Cela faisait longtemps, très longtemps. Très longtemps que je n'avais fréquenté le grand écran. Le bruit des téléphones portables en pleine séance (voire de conversations téléphoniques racontant le film à mesure de son déroulement à son copain ou copine), celui des pop-corn avalés à grandes poignées avec bruits de bouche en correspondance et toutes ces micro-contrariétés de tous les instants ruinaient le plaisir de la séance... par ailleurs payée assez cher, de plus en plus cher. En bref, le cinéma était rayé pour longtemps et depuis longtemps des divertissements possibles.

Et puis il faut bien des exceptions : ce week-end en fut une, et un public bien élevé, cette fois, a permis d'apprécier sereinement la dernière proposition de Woody Allen, Midnight in Paris.
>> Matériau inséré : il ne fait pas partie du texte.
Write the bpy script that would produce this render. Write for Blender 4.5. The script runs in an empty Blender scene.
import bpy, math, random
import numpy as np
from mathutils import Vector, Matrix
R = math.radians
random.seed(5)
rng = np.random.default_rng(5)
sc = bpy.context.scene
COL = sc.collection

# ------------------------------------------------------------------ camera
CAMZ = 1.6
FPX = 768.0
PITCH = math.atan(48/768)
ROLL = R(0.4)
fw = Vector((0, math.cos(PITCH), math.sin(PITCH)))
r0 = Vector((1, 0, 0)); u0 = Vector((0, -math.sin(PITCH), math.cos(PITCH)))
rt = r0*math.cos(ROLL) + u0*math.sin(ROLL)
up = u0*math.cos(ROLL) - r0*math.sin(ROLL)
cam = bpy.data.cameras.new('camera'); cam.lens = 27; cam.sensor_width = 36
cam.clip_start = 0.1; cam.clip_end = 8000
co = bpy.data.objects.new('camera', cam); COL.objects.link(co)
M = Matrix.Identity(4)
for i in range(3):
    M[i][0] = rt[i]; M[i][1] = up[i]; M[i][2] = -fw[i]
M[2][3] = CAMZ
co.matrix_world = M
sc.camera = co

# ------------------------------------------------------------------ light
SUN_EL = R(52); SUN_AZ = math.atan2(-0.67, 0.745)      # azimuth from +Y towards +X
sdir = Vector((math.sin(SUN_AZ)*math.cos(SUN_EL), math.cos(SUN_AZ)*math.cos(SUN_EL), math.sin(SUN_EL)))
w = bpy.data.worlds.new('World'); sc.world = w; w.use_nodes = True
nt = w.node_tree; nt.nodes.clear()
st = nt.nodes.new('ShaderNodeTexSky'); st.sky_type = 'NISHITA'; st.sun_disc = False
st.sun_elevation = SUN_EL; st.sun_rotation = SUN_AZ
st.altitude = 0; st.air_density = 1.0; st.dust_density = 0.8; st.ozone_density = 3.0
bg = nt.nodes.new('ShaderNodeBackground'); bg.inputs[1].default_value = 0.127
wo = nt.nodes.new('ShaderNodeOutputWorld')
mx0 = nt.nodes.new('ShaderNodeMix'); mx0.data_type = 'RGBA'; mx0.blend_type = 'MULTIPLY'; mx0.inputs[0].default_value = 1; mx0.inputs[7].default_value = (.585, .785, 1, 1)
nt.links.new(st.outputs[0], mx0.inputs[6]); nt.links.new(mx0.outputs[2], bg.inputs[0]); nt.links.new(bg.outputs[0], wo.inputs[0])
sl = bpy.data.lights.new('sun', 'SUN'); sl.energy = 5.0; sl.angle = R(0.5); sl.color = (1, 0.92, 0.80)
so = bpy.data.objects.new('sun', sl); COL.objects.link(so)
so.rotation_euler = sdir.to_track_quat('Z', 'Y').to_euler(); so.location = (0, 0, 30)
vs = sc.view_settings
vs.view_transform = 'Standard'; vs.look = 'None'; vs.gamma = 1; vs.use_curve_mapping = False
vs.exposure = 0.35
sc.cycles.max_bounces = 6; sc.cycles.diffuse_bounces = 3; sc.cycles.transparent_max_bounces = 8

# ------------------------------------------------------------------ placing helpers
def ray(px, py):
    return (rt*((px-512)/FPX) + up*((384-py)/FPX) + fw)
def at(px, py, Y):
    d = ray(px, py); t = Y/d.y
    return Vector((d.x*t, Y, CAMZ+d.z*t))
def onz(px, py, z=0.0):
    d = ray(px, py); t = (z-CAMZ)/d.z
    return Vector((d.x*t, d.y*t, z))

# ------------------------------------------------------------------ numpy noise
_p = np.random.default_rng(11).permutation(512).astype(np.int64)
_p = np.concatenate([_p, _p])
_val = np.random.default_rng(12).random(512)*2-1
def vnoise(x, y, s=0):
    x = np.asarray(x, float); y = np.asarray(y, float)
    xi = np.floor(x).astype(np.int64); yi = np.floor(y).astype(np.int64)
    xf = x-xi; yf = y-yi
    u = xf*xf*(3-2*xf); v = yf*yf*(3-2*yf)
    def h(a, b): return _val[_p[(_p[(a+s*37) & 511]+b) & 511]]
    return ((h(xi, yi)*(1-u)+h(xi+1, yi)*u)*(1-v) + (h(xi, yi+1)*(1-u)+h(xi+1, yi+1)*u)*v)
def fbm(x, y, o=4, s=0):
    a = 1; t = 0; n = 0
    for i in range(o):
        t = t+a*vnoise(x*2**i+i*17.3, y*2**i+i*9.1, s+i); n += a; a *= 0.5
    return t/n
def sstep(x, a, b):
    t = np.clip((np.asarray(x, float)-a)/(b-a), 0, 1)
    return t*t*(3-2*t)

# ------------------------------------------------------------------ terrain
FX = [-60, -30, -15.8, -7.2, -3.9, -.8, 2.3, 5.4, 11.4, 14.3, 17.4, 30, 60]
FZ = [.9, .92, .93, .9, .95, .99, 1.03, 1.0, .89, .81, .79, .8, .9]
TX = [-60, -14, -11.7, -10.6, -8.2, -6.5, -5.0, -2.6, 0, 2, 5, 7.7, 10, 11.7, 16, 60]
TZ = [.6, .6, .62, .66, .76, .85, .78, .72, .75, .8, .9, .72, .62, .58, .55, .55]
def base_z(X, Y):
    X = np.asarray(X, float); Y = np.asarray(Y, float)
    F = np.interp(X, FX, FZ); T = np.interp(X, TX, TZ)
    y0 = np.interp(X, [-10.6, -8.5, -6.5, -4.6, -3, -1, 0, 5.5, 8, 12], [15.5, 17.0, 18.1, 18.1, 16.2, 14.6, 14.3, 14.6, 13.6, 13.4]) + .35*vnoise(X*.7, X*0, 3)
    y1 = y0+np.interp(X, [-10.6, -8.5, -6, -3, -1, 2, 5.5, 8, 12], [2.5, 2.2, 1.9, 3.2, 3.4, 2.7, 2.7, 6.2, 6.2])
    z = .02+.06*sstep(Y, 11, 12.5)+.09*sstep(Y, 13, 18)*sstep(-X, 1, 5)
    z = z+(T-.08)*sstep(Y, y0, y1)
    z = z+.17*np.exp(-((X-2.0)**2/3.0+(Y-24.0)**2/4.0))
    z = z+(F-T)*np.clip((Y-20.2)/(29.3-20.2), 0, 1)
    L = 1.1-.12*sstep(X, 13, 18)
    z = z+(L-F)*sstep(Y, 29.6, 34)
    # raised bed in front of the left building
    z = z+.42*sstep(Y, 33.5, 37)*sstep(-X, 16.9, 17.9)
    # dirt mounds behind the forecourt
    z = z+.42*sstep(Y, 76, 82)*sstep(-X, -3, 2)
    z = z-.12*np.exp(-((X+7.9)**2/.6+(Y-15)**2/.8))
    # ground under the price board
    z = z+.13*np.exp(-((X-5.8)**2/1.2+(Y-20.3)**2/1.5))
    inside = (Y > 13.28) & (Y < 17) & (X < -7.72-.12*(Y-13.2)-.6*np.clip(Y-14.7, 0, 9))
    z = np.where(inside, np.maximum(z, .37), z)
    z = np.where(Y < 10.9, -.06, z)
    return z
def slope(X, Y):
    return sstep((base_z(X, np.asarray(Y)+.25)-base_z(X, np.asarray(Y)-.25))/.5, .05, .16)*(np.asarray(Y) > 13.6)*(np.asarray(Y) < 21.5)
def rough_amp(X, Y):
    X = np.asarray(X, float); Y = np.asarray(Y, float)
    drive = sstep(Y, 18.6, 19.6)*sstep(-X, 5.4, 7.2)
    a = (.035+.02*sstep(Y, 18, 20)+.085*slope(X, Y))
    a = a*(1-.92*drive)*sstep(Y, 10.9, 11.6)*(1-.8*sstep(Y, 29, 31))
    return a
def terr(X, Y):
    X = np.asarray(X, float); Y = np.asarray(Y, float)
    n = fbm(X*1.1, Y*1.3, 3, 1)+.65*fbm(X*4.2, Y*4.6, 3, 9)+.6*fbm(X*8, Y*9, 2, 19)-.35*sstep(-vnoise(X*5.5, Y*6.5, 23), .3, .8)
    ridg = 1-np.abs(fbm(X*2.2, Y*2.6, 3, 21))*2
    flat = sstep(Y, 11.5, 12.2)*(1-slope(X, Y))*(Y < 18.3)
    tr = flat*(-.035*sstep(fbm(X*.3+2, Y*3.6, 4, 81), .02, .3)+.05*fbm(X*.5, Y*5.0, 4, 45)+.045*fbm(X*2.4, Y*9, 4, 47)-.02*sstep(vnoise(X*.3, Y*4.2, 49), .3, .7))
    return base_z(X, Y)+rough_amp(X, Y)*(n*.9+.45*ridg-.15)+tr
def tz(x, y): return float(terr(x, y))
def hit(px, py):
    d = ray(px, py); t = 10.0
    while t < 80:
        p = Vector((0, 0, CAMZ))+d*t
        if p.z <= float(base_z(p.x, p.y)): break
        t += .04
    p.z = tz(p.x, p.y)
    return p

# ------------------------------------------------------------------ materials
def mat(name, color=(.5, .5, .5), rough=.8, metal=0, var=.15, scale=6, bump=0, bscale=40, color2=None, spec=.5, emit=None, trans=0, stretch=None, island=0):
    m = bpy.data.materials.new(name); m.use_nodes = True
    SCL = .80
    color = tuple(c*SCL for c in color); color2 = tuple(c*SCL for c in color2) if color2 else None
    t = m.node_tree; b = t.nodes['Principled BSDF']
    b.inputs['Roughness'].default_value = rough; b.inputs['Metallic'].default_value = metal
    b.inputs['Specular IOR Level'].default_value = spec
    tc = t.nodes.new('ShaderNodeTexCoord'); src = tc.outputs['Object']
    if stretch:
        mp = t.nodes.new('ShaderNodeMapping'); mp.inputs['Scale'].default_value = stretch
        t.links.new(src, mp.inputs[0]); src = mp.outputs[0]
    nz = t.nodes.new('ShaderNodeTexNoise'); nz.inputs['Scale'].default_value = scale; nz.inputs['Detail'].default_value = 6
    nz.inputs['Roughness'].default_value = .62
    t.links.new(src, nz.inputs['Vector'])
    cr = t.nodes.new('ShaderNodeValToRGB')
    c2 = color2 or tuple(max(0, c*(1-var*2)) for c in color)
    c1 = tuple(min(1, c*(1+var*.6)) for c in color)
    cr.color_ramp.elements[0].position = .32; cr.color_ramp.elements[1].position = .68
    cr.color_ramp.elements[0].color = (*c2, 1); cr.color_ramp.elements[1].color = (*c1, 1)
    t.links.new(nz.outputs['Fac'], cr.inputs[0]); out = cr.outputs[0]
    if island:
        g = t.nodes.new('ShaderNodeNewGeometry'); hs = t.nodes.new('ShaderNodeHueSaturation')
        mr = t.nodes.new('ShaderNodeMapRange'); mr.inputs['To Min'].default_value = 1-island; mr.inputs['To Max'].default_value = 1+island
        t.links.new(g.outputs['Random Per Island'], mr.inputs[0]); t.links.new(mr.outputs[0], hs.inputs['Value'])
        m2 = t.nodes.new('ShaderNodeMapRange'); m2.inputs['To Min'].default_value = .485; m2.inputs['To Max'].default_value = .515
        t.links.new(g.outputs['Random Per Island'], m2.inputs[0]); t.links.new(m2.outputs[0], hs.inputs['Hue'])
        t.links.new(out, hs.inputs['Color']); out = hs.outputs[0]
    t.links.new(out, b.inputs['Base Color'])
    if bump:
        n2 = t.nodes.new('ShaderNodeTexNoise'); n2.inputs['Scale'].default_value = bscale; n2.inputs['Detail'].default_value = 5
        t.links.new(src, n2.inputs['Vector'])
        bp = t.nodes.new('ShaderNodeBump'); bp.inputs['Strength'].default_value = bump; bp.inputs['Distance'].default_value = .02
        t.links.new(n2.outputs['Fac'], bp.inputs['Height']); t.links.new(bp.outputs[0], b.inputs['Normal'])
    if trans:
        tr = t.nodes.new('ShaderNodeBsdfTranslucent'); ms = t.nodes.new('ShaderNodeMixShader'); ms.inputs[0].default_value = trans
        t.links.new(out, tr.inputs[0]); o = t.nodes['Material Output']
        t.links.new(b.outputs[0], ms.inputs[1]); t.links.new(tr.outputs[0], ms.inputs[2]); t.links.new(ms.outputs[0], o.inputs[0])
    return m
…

Not bad, actually. Et une belle affiche en plus.

La base contractuelle de l'oeuvre occupe les premières minutes : une belle série de clichés genre Paris-Ville-lumière-que-le-monde-entier-nous-envie. Et l'on comprend du coup pourquoi Carla Bruni, qui apparaît en effet quelques minutes, réparties sur trois apparitions, figure au casting : cette femme, au passé photographique évidemment très chargé compte tenu de son ancien métier, est un cliché à elle toute seule.

On ne racontera pas l'histoire, ce serait dommage pour tous ceux qui n'ont pas vu le film. Disons qu'elle est originale et qu'au cliché géographique se superpose vite le cliché historique. En somme, nous vivons en clichés dit Woody Allen, mais il s'agit d'un constat, pas d'un jugement. Et les clichés aident à vivre, à espérer, à admirer, à dépasser la trivialité du quotidien. Bref, à vivre mieux. Truffaut ne disait pas autre chose dans sa Nuit américaine, qui reste sans doute une des meilleures leçons de cinéma jamais tournées. Peut-être une affinité secrète entre les deux films ?

Soit. Alors assumons nos idées toutes faites, mais n'en soyons pas tout à fait dupes. L'humour est là aussi. En somme, un bon moment, mais qui passe un peu vite et que l'on pourrait souhaiter un tout petit plus dense. Mais passons, c'est bien du cinéma, et du bon, qui joue avec les images et nous apprend aussi à nous en jouer.